Aim
Within the entries below, please return exactly the lines from the one with "Model this scene" through the one with "return Vector(((px-432)*d/F, d, CH-(py-HY)*d/F))", leaving out any pictures.

Records supplied
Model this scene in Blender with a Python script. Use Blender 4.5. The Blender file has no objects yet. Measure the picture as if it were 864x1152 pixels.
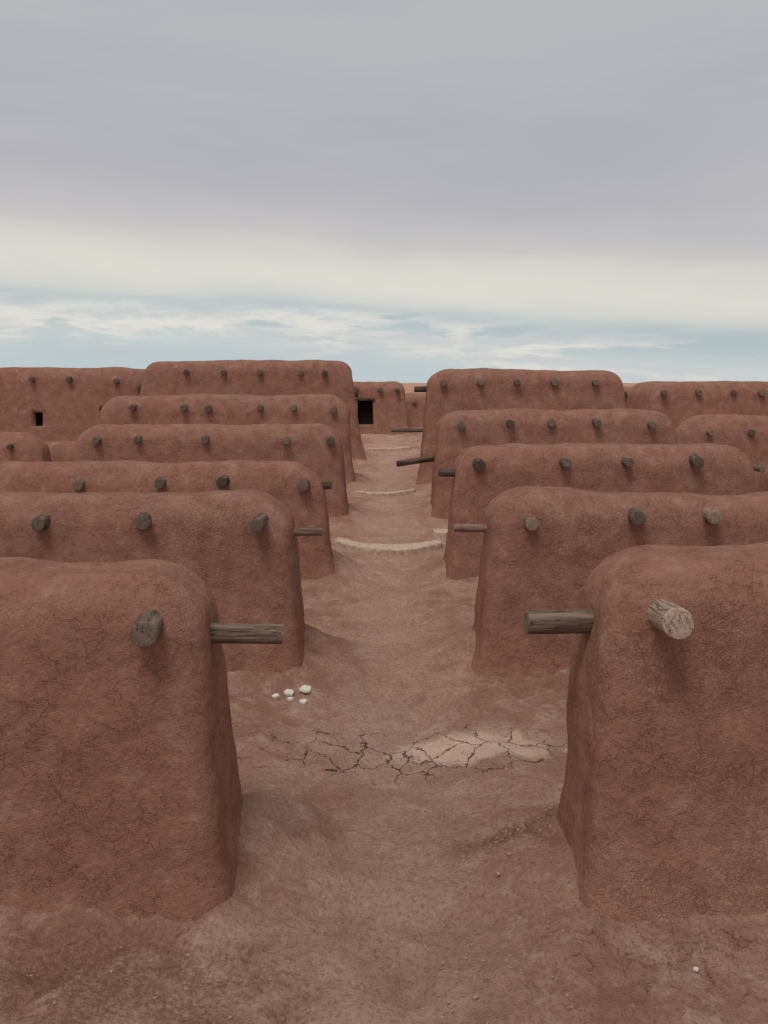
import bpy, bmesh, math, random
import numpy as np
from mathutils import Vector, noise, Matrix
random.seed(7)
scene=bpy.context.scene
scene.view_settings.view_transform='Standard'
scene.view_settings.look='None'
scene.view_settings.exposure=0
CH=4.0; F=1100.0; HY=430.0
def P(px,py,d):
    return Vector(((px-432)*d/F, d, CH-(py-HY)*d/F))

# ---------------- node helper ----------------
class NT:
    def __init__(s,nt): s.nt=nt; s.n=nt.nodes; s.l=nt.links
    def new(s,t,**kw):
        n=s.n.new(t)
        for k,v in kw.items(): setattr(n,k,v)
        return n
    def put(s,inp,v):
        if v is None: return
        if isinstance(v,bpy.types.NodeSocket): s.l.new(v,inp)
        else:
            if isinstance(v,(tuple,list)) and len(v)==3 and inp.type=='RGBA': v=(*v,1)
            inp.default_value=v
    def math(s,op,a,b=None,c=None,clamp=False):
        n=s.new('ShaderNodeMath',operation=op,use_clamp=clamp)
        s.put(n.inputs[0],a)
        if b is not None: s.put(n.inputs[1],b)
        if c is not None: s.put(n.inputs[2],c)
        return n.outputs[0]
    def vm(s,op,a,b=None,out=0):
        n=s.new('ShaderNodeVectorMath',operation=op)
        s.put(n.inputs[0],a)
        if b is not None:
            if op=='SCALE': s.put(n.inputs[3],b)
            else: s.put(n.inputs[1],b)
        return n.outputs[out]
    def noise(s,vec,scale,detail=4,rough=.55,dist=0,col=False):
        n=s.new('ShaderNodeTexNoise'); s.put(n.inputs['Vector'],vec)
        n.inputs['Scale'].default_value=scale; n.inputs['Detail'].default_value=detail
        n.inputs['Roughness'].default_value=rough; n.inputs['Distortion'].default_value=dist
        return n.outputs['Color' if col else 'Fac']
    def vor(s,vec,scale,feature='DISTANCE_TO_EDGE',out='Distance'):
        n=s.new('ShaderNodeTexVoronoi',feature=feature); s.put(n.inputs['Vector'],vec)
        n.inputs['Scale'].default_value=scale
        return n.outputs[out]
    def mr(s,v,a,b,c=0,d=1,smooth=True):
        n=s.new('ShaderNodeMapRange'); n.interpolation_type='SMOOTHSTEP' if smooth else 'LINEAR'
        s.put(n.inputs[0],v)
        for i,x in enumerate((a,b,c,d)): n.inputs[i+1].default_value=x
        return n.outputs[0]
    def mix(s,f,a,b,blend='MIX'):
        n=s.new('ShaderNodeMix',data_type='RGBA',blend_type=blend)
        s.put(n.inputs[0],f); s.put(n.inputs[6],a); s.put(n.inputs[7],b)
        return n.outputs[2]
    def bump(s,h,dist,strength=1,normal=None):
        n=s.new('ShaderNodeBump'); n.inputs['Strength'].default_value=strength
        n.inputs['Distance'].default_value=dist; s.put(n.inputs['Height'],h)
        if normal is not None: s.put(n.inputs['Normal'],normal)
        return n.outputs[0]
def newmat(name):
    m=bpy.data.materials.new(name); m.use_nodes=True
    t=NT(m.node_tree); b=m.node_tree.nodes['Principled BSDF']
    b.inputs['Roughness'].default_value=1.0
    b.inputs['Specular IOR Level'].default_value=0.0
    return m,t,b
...
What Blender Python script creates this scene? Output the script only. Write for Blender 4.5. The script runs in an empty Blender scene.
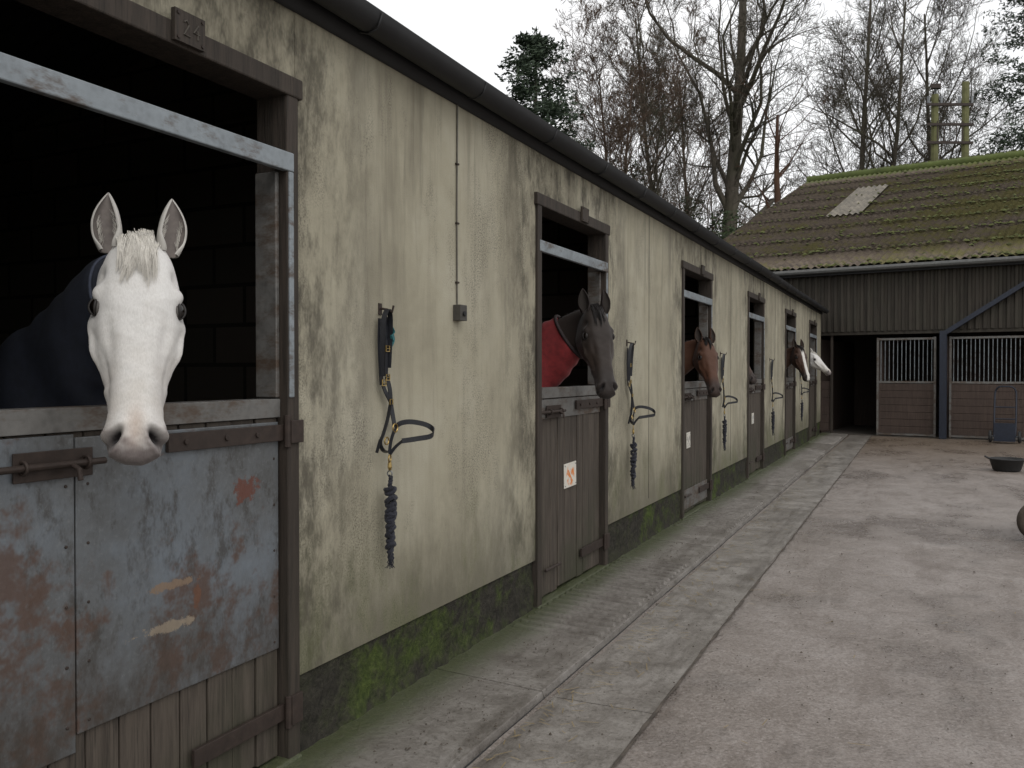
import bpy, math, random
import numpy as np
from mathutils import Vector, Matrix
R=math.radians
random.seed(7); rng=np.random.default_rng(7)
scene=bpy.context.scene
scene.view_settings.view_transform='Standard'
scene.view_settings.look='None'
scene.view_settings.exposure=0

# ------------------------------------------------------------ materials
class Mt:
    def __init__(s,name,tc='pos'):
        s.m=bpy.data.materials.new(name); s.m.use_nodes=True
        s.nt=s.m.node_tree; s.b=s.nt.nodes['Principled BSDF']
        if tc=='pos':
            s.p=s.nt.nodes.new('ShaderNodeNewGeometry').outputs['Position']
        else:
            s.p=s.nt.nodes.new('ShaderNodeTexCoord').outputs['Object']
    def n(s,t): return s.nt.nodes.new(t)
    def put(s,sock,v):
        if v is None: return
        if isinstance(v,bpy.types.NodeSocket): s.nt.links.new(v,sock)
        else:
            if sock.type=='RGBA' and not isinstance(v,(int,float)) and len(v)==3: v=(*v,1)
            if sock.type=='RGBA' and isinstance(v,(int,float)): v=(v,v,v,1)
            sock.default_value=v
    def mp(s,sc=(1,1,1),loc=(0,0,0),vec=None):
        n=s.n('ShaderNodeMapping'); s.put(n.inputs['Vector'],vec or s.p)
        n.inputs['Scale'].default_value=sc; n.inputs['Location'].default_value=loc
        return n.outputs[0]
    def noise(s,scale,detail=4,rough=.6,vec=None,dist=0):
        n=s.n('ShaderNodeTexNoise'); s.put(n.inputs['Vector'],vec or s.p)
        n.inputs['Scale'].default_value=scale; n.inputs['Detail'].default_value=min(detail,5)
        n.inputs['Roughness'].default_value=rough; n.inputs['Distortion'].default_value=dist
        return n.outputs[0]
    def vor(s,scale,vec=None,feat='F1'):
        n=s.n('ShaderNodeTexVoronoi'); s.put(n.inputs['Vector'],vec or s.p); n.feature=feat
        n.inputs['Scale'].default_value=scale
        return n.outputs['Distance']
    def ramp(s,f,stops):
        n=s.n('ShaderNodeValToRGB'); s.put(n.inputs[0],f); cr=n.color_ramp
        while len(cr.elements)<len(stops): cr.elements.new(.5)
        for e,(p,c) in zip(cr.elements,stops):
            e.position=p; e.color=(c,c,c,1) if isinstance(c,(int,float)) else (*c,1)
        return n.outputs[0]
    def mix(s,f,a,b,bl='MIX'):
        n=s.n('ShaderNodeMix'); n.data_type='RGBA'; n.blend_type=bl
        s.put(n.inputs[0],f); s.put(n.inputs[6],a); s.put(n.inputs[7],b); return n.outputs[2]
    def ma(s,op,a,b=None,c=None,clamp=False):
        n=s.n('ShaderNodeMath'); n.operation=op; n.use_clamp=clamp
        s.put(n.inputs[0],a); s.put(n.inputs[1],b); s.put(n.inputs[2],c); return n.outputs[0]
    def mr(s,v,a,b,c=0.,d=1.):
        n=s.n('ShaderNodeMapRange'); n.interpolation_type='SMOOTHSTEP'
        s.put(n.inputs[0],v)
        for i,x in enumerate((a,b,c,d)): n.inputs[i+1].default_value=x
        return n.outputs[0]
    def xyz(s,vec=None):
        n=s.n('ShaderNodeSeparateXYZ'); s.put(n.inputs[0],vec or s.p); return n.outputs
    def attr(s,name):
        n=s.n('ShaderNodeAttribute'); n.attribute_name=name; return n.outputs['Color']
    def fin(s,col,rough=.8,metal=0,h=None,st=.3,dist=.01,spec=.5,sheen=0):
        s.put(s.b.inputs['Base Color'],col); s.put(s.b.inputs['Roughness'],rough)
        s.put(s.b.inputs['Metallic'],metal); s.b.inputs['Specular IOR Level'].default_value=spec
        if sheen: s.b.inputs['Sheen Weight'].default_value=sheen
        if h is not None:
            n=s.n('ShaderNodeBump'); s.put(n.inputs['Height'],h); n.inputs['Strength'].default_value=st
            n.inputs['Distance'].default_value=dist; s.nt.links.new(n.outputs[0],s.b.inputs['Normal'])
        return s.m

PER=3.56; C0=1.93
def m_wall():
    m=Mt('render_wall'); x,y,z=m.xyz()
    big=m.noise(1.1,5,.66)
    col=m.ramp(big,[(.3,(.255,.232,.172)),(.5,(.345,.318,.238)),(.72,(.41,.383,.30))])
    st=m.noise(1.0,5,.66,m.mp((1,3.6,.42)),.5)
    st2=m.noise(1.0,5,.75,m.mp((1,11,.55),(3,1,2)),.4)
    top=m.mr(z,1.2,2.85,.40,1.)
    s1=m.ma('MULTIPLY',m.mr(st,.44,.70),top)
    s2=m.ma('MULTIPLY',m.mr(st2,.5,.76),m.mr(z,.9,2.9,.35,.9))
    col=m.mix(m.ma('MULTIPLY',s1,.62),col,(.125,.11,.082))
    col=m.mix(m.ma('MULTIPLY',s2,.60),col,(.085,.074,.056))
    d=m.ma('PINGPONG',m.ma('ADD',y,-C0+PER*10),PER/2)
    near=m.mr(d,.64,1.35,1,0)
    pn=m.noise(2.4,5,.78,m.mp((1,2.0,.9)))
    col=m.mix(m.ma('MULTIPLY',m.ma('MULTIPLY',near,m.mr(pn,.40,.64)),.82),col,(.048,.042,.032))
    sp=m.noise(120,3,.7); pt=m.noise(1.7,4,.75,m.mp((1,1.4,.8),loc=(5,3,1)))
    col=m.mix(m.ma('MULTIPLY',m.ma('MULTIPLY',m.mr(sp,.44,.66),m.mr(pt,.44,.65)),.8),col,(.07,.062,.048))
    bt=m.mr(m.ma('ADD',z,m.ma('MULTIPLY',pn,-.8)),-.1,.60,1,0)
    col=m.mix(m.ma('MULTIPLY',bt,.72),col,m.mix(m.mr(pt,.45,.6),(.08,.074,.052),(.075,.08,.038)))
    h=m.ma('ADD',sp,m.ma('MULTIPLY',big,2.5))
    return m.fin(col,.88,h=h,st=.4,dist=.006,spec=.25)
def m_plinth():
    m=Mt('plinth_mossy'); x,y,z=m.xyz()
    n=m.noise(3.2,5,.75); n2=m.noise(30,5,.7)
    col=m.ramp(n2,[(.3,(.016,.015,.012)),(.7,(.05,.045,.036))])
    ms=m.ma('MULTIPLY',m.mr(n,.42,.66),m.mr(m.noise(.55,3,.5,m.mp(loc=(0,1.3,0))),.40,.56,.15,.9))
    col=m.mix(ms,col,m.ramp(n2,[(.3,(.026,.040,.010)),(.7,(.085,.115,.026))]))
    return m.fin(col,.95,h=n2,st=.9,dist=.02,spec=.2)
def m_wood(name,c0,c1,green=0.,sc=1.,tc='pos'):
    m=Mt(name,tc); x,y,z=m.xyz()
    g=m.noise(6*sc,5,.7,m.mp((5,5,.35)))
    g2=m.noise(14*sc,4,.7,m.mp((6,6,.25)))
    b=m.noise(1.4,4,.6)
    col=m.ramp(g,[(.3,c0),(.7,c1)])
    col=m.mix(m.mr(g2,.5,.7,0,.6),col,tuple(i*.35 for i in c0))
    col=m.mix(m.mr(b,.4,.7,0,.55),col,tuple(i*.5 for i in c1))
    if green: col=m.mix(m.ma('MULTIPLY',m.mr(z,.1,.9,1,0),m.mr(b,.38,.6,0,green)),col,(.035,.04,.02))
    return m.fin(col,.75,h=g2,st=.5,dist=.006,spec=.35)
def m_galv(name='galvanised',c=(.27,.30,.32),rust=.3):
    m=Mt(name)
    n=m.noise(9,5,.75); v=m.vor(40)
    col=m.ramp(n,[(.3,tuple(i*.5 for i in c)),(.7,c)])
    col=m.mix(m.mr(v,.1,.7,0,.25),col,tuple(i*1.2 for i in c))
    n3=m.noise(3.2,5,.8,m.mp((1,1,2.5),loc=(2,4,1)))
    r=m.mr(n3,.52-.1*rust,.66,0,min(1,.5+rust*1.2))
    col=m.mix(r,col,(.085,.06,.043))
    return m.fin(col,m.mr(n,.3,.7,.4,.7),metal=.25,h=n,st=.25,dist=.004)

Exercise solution
Model this scene in Blender with a Python script. Use Blender 4.5. The Blender file has no objects yet. Measure the picture as if it were 864x1152 pixels.
import bpy, bmesh, math, random
import numpy as np
from mathutils import Vector, noise, Matrix
random.seed(7)
scene=bpy.context.scene
scene.view_settings.view_transform='Standard'
scene.view_settings.look='None'
scene.view_settings.exposure=0
CH=4.0; F=1100.0; HY=430.0
def P(px,py,d):
    return Vector(((px-432)*d/F, d, CH-(py-HY)*d/F))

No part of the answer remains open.